Essay I: This paper examines the impact of environmental policy in the form of emissions trading on income inequality in an endogenous growth model, an area that has received less attention thus far. We integrate pollution and environmental policy into a Schumpeterian growth framework to establish a theoretical relationship between the stringency of environmental policy and income inequality. Our analysis reveals that the nexus varies depending on the elasticity of labor supply. Specifically, a stricter environmental policy in the form of a lower cap for pollution permits increases income inequality when labor supply is inelastic. In the case of elastic labor supply, the relationship between environmental policy and income inequality becomes more involved and depends on parameter values. We show that a stricter environmental policy decreases income inequality under a reasonable calibration. 

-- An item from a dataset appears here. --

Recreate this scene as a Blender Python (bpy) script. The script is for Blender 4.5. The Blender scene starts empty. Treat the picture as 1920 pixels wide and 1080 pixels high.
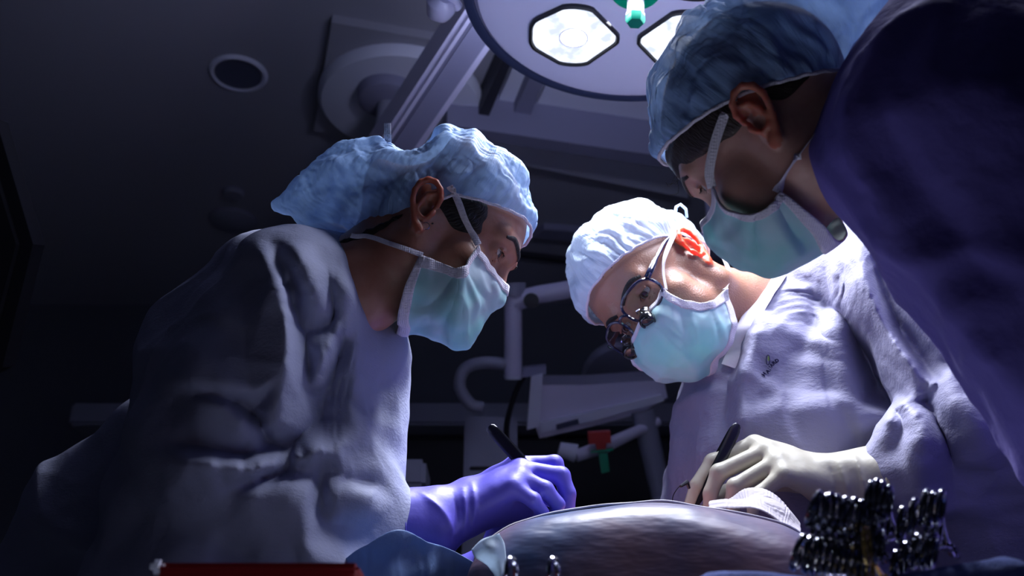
import bpy, bmesh, math, random
import numpy as np
from mathutils import Vector, Matrix
from mathutils.bvhtree import BVHTree

# ------------------------------------------------------------------ camera, world, lights
SC = bpy.context.scene
COL = SC.collection
FPX = 2000.0
PITCH = math.radians(27)
CAM = np.array([0.0, 0.0, 0.72])
WR = np.array([[1, 0, 0], [0, math.cos(PITCH), -math.sin(PITCH)], [0, math.sin(PITCH), math.cos(PITCH)]])


def P(px, py, d):
    """real place of something seen at (px, py) at depth d metres"""
    return CAM + WR @ np.array([(px - 960) / FPX * d, d, (540 - py) / FPX * d])


cam_data = bpy.data.cameras.new('camera')
cam = bpy.data.objects.new('camera', cam_data)
COL.objects.link(cam)
cam.location = CAM
cam.rotation_euler = (math.pi / 2 + PITCH, 0, 0)
cam_data.sensor_width = 36
cam_data.lens = FPX / 1920 * 36
cam_data.clip_start = .05
cam_data.dof.use_dof = True
cam_data.dof.focus_distance = 1.33
cam_data.dof.aperture_fstop = 6.0
SC.camera = cam

world = bpy.data.worlds.new('world')
SC.world = world
world.use_nodes = True
bg = world.node_tree.nodes['Background']
bg.inputs[0].default_value = (.42, .46, .80, 1)
bg.inputs[1].default_value = .035

SC.view_settings.view_transform = 'Standard'
SC.view_settings.look = 'None'
SC.view_settings.gamma = 1
SC.view_settings.use_curve_mapping = False
SC.view_settings.exposure = 0.0

LAMP = P(1190, -16, 1.84)            # centre of the big surgical light
FIELD = P(1170, 960, 1.33)           # where it is aimed
ADDED_LAMP = np.array((.56, 1.04, 2.16))   # added lamp head, unseen above the picture, to light the left sleeve
ADDED_KEY = 5.2
UP_FILL = 10.0                            # added upward fill that brightens the ceiling, without a fixture
KEY = 4.4                            # watts of each of its four lenses


def light(name, kind, loc, power, color, size=.1, target=None, spot=None, blend=.5, spread=None):
    l = bpy.data.lights.new(name, kind)
    l.energy = power
    l.color = color
    if kind == 'AREA':
        l.shape = 'DISK'
        l.size = size
        if spread: l.spread = spread
    elif kind == 'SPOT':
        l.shadow_soft_size = size
        l.spot_size = spot
        l.spot_blend = blend
    else:
        l.shadow_soft_size = size
    o = bpy.data.objects.new(name, l)
    COL.objects.link(o)
    o.location = loc
    if target is not None:
        o.rotation_euler = (Vector(target) - Vector(loc)).to_track_quat('-Z', 'Y').to_euler()
    return o


# ------------------------------------------------------------------ helpers
def link_props(o, label=None, cat=None, group=None, kind=None):
    if label: o['label'] = label
    if cat: o['category'] = cat
    if group: o['group'] = group
    if kind: o['kind'] = kind
    return o


def thing(name, label, cat, loc, group=None):
    o = bpy.data.objects.new(name, None)
    COL.objects.link(o)
    o.location = loc
    o.empty_display_size = .05
    return link_props(o, label, cat, group)


GEO = {}


def mesh_obj(name, V, F, mat, parent=None, smooth=True, label=None, kind=None):
    """V in world coordinates"""
    me = bpy.data.meshes.new(name)
    V = np.asarray(V, float); VW = V
    if parent is not None:
        off = np.zeros(3)
        p = parent
        while p is not None:
            off += np.array(p.location)
            p = p.parent
        V = V - off
    if isinstance(F, np.ndarray):
        n, k = F.shape
        me.vertices.add(len(V)); me.vertices.foreach_set('co', V.astype(np.float32).ravel())
        me.loops.add(n * k); me.loops.foreach_set('vertex_index', F.astype(np.int32).ravel())
        me.polygons.add(n); me.polygons.foreach_set('loop_start', np.arange(0, n * k, k, dtype=np.int32))
        me.update(calc_edges=True)
        me.validate()
    else:
        me.from_pydata([tuple(v) for v in V], [], [tuple(f) for f in F])
    if smooth:
        me.polygons.foreach_set('use_smooth', np.ones(len(me.polygons), bool))
    if isinstance(mat, (list, tuple)):
        for m in mat: me.materials.append(m)
    else:
        me.materials.append(mat)
    o = bpy.data.objects.new(name, me)
    COL.objects.link(o)
    if parent is not None: o.parent = parent
    if label: o['label'] = label
    if kind: o['kind'] = kind
    if isinstance(F, np.ndarray): GEO[o.name] = (VW, F)
    return o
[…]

Essay II: This study incorporates pollution and environmental policy into an endogenous growth framework to evaluate the impact of environmental policy in the form of emissions trading on the economic takeoff of an economy. We find that a stricter environmental policy with a lower cap for pollution permits delays industrialization and decreases the economic growth rate along the transition path, but it does not affect long-run economic growth. Finally, we calibrate the model to current underdeveloped countries to examine whether the trade-off between environmental preservation and early industrialization is substantial for these countries. Due to their sufficiently high population growth, underdeveloped countries can safeguard the environment, notwithstanding a mere delay of a few years in the industrialization process. 

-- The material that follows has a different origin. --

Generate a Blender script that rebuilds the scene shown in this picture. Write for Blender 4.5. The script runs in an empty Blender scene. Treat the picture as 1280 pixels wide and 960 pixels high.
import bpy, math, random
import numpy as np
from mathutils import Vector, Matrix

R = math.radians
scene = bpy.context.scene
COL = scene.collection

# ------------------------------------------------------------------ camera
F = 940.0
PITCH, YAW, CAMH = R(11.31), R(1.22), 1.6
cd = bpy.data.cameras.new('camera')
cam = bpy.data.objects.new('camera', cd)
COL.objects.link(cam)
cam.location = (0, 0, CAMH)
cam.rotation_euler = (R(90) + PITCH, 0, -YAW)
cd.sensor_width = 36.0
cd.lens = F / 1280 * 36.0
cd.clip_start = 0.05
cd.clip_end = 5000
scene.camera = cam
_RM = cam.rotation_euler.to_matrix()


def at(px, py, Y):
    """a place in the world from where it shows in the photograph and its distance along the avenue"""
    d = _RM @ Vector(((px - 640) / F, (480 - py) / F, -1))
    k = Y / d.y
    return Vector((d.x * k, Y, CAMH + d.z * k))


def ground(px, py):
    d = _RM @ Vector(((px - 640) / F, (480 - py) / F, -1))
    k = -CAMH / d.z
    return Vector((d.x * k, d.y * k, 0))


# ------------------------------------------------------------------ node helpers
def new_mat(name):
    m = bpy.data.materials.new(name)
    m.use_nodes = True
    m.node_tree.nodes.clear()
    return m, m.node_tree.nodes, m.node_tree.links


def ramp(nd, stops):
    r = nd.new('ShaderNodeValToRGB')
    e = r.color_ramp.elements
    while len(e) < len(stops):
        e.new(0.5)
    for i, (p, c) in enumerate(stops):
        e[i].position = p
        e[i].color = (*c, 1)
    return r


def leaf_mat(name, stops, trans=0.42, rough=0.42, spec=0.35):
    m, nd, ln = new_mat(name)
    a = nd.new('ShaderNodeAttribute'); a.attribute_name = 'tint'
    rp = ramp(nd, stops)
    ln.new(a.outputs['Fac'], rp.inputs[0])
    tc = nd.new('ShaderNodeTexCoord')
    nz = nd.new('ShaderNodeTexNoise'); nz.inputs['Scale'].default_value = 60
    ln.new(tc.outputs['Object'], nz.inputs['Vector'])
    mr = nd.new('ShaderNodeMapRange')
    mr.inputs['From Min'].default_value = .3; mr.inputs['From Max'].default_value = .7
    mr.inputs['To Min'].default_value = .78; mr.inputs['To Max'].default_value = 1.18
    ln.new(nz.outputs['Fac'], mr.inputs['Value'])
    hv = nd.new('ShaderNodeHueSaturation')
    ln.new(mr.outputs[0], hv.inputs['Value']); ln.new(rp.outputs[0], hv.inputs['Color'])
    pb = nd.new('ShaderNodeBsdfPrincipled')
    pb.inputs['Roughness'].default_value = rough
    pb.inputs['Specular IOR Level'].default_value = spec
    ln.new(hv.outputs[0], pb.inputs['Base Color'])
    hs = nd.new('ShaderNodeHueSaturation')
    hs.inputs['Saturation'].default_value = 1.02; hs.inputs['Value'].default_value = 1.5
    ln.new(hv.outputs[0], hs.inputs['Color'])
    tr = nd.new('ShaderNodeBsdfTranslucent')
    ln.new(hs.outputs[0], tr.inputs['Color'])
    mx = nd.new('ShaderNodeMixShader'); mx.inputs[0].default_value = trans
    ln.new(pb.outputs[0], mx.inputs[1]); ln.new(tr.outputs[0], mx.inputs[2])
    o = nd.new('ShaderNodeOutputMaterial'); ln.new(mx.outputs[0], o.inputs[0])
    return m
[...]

Essay III (with Hanfeng Chen and Matthias Hänsel): Interest rates on new central bank digital currencies (CBDCs) can be expected to enter the monetary policy toolkit soon. Using an extended Sidrauski (1967) model featuring an oligopsonistic banking sector, we study the complex transmission of interest rates on CBDC, which generally involves both direct and indirect effects. This is because a CBDC rate cut not only affects the rate on the CBDC itself, but also induces non-competitive deposit providers to adjust their spreads, as the new substitute for their products becomes relatively less attractive. A calibration exercise suggests that the indirect effects depend strongly on the sources of deposit market power: If driven by high concentration, they substantially amplify the aggregate effects of the CBDC policy rate, both in response to transitory shocks as well as regarding its long-run welfare effects.